Four mana for exile reads expensive next to Stomped by the Foot and Bot Bashing Time, which both clear threats for two or three. The tap clause is the reason: this is not removal you cast to answer a problem, it is a tax on creatures that have already committed. It cannot touch Shredder, Unrelenting the turn it lands, only the attacker that swung last turn or the body an opponent tapped to push a Sneak trigger.
That punish axis is more relevant in TMT than it would be almost anywhere else. Sneak shows up on 59 cards, so opponents are constantly tapping creatures to push damage or fire abilities, and Henchbots converts those lines into a clean tempo swing. The 2/3 body holds up too: it trades evenly with the format's 3/2s and blocks the 2/2s without dying, so a dead exile clause does not leave you with an embarrassing card.

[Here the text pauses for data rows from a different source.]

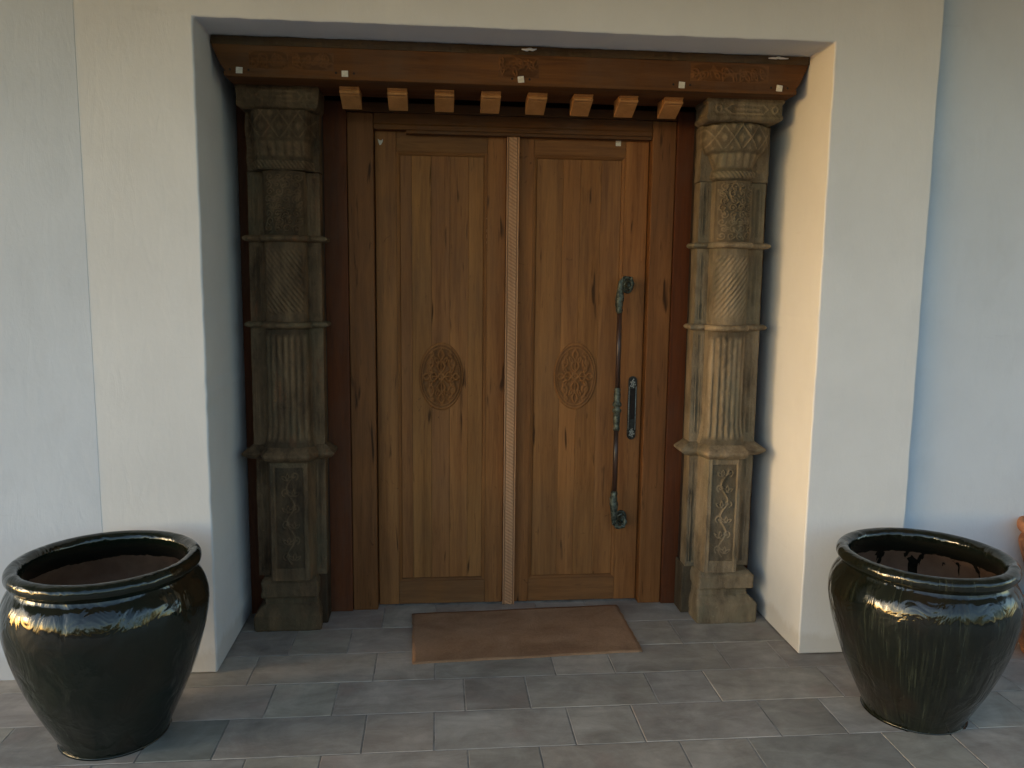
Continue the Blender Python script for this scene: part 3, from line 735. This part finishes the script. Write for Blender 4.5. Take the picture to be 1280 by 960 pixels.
    # ---- plinth: moulded block
    if Rt: rows = [(0, 2.074, 2.352, .331), (.006, 2.072, 2.356, .328), (.088, 2.073, 2.356, .329), (.094, 2.074, 2.353, .332), (.108, 2.077, 2.338, .346), (.122, 2.080, 2.324, .358), (.128, 2.080, 2.318, .366), (.152, 2.081, 2.316, .368), (.158, 2.081, 2.318, .366),
                     (.162, 2.078, 2.332, .345), (.168, 2.075, 2.337, .335), (.222, 2.075, 2.337, .335), (.230, 2.077, 2.333, .339), (.246, 2.084, 2.312, .355)]
    else: rows = [(0, .064, .348, .376), (.006, .060, .352, .372), (.070, .060, .352, .372), (.078, .063, .350, .376), (.098, .078, .342, .388), (.112, .096, .338, .400), (.118, .102, .336, .408), (.142, .103, .336, .410), (.146, .101, .336, .407),
                    (.152, .094, .341, .388), (.158, .091, .343, .384), (.220, .092, .343, .385), (.230, .096, .338, .390), (.246, .108, .33, .402)]
    rx = lambda i: rows[i]
    n = 16; v, f = [], []
    zs = np.array(sorted(set(list(np.linspace(0, .246, 40))+[q_[0] for q_ in rows]))); Rw = np.array(rows)
    for z in zs:
        a, b, yf = (float(np.interp(z, Rw[:, 0], Rw[:, k])) for k in (1, 2, 3)); yb = .565
        ring = []; cr = .006
        for k in range(n+1): ring.append((a, yb+(yf+cr-yb)*k/n))
        for k in range(n+1): ring.append((a+cr+(b-a-2*cr)*k/n, yf))
        for k in range(n+1): ring.append((b, yf+cr+(yb-yf-cr)*k/n))
        nv = 3*(n+1)
        for (x, y) in ring:
            j = .0030*(vnoise(np.array(x+y), np.array(z), 30, sd+9)+.7*vnoise(np.array(x+y), np.array(z), 90, sd+10))*2
            v.append((x+float(j), y+float(j), z))
    for j in range(len(zs)-1):
        for k in range(nv-1): f.append((j*nv+k, j*nv+k+1, (j+1)*nv+k+1, (j+1)*nv+k))
        f.append((j*nv+nv-1, j*nv, (j+1)*nv, (j+1)*nv+nv-1))
    f.append(tuple((len(zs)-1)*nv+k for k in range(nv)))
    me = mesh('plinth', v, f, True); bm = bmesh.new(); bm.from_mesh(me); bmesh.ops.recalc_face_normals(bm, faces=bm.faces); bm.to_mesh(me); bm.free()
    at = me.attributes.new('cavity', 'FLOAT', 'POINT'); at.data.foreach_set('value', [.7]*len(v)); me.set_sharp_from_angle(angle=R(24))
    link('plinth', me, M, c, (1.05, 1.05, 1.05) if Rt else (.95, .95, .95))
    box('back_block', wl+.0 if Rt else .300, (2.10 if Rt else .374), .46 if Rt else .45, .57, 0, .243, M, c, .006, 3)
    box('back_block', wl+.25 if Rt else .10, wr_+.004 if Rt else .2, .48, .57, 0, .243, M, c, .006, 3)
    # strip of timber the blocks are bedded on
    box('backing', wl+.012, wr_-.004, .4985, .574, .244, 2.344, M_dark, c, 0)
    return c
cL = column('L'); cR = column('R')

# ------------------------------------------------------------------ doormat
bm = bmesh.new()
cor = [(.774, .021), (1.749, .071), (1.745, .555), (.754, .514)]
nx, ny = 60, 34; top = []
for j in range(ny+1):
    for i in range(nx+1):
        u, w_ = i/nx, j/ny
        x = (cor[0][0]*(1-u)+cor[1][0]*u)*(1-w_)+(cor[3][0]*(1-u)+cor[2][0]*u)*w_
        y = (cor[0][1]*(1-u)+cor[1][1]*u)*(1-w_)+(cor[3][1]*(1-u)+cor[2][1]*u)*w_
        e = min(u, 1-u, w_, 1-w_)
        n1 = float(vnoise(np.array(u), np.array(w_), 9, 3)); n2 = float(vnoise(np.array(u), np.array(w_), 26, 6))
        if e == 0: x += n2*.006; y += n1*.007
        top.append(bm.verts.new((x, y, .0075+.003*n1+.001*n2+(.004*max(0, n1) if e == 0 else 0))))
idx = lambda i, j: top[j*(nx+1)+i]
for j in range(ny):
    for i in range(nx): bm.faces.new((idx(i, j), idx(i+1, j), idx(i+1, j+1), idx(i, j+1)))
bd = [idx(i, 0) for i in range(nx)]+[idx(nx, j) for j in range(ny)]+[idx(i, ny) for i in range(nx, 0, -1)]+[idx(0, j) for j in range(ny, 0, -1)]
lo = [bm.verts.new((v_.co.x, v_.co.y, .001)) for v_ in bd]
for k in range(len(bd)): bm.faces.new((bd[k], lo[k], lo[(k+1) % len(bd)], bd[(k+1) % len(bd)]))
o = from_bm('doormat', bm, M_mat); tag(o, 'brown flat doormat lying crooked in front of the double door', 'doormat')

# ------------------------------------------------------------------ glazed pots
outer = [(.0, .0), (.168, .0), (.172, .004), (.190, .045), (.214, .095), (.242, .155), (.270, .225), (.291, .290), (.307, .350), (.317, .402), (.321, .440), (.319, .472), (.310, .505), (.297, .530), (.285, .545), (.280, .556)]
rim = [(.279, .551), (.281, .558), (.290, .566), (.2985, .576), (.3005, .588), (.297, .600), (.288, .609), (.276, .6125), (.264, .610), (.255, .602), (.250, .590), (.250, .574)]
lin = [(.2505, .576), (.252, .560), (.262, .535), (.282, .500), (.294, .465), (.294, .43), (.27, .34), (.225, .22), (.17, .10), (.14, .04), (.0, .035)]
def smooth_prof(p, n=4):
    out = []
    for i in range(len(p)-1):
        p0, p1, p2, p3 = p[max(i-1, 0)], p[i], p[i+1], p[min(i+2, len(p)-1)]
        for k in range(n):
            t = k/n; out.append(tuple(max(0, .5*(2*p1[c]+(p2[c]-p0[c])*t+(2*p0[c]-5*p1[c]+4*p2[c]-p3[c])*t*t+(3*p1[c]-p0[c]-3*p2[c]+p3[c])*t**3)) for c in (0, 1)))
    return out+[p[-1]]
def pot(x, y, M, label, seed, rot, hs=1.):
    p = thing('glazed_pot', label, 'plant pot', 'large glazed pots flanking the doorway', (x, y, 0)); p.rotation_euler.z = rot
    for nm, pr, mt in (('body', outer, M), ('rim', rim, M), ('lining', lin, M_lineL if x < 0 else M_lineR)):
        lathe(nm, smooth_prof(pr), mt, p, 112, .0035, seed=seed)
    p.scale.z = hs
    return p
pot(-.238, -.395, M_glL, 'large black green glazed pot standing at the left of the doorway', 3, .4, 1.035)
pot(2.645, -.452, M_glR, 'large dark glazed pot with olive streaks standing at the right of the doorway', 8, 2.2)
# stacked terracotta pots at the right edge
for zb_, k, lab in ((0, 1.25, 'lowest terracotta pot of the stack by the right wall'), (.30, 1.08, 'upper terracotta pot standing on another by the right wall')):
    tp = [(.0, 0), (.085*k, 0), (.10*k, .03), (.13*k, .10), (.15*k, .17), (.152*k, .20), (.14*k, .225), (.135*k, .235), (.158*k, .24), (.163*k, .26), (.158*k, .28), (.14*k, .285), (.13*k, .27), (.13*k, .20), (.09*k, .05), (0, .045)]
    o = lathe('terracotta_pot', smooth_prof(tp, 3), M_terra, None, 64, .004, (3.50, -.09, zb_+.001), 5); tag(o, lab, 'plant pot', 'terracotta pots')

# ------------------------------------------------------------------ garden in front of the porch (lights and is mirrored in the pots)
def crown_mesh(seed, n=1500):
    rr = np.random.RandomState(seed); v, f = [], []
    cl = [(rr.normal(0, .9), rr.normal(0, .8), rr.normal(0, .75), rr.uniform(.55, 1.1)) for _ in range(16)]
    for i in range(n):
        c = cl[rr.randint(len(cl))]; d = rr.normal(size=3); d /= np.linalg.norm(d); p = np.array(c[:3])+d*c[3]*rr.uniform(.6, 1)
        a = rr.normal(size=3); a /= np.linalg.norm(a); b = np.cross(a, rr.normal(size=3)); b /= np.linalg.norm(b)
        s = rr.uniform(.10, .2); k = len(v)
        v += [p-a*s, p-b*s*.5, p+a*s, p+b*s*.5]; f.append((k, k+1, k+2, k+3))
    return mesh('crown', v, f)
crowns = [crown_mesh(i) for i in range(3)]
for me in crowns: me.materials.append(M_leaf)
labs = ['broad', 'tall', 'low', 'rounded', 'spreading', 'slender', 'dense', 'short', 'leaning', 'bushy', 'wide', 'small']
for i, (x, y, s) in enumerate(((-4.5, -15, 1.5), (-1.2, -16, 1.15), (1.4, -15, 1.5), (4.2, -16, 1.2), (7.5, -15, 1.6), (11, -13, 1.5), (14, -8, 1.7), (-8.5, -17, 1.25), (-13, -16, 1.2), (17, -2, 1.6))):
    t = thing('garden_tree', labs[i]+' leafy tree standing in the garden opposite the porch', 'tree', 'trees opposite the porch', (x, y-6, -.21)); s *= .75
    bm = bmesh.new(); tube(bm, [(0, 0, 0), (.05, .03, s*.8), (-.03, 0, s*1.7)], [.16, .12, .07], 10); from_bm('trunk', bm, M_bark, t)
    o = link('crown', crowns[i % 3], None, t); o.location = (0, 0, 1.75*s); o.scale = (s*1.15, s, s); o.rotation_euler.z = i*1.3
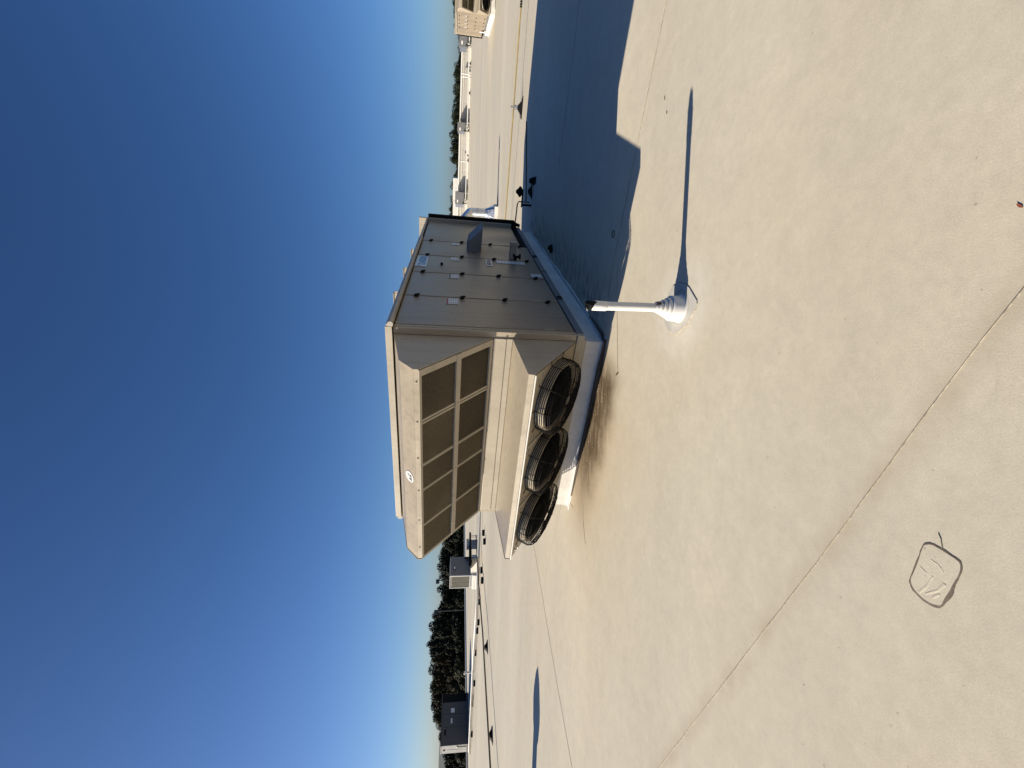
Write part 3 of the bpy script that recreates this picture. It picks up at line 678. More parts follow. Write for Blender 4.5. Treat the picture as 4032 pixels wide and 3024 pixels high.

The seats that want it are the colorless-leaning builds short on white or black removal. UR Sneak shells need a catch-up answer to a threat that has stuck, and any deck splashing through a TCRI Building or Foot Headquarters wants a colorless insurance card that does not strain the mana. P1P7 to P1P9 in those seats, later in colors already holding Stomped by the Foot at common.
Maindeck one, sideboard the second. The failure mode is drawing it into a board of untapped blockers with no combat coming, where it does nothing but sit as a 2/3. In a slower deck without removal density, that risk is acceptable; in a Boros tempo seat with real two-mana answers, it is not.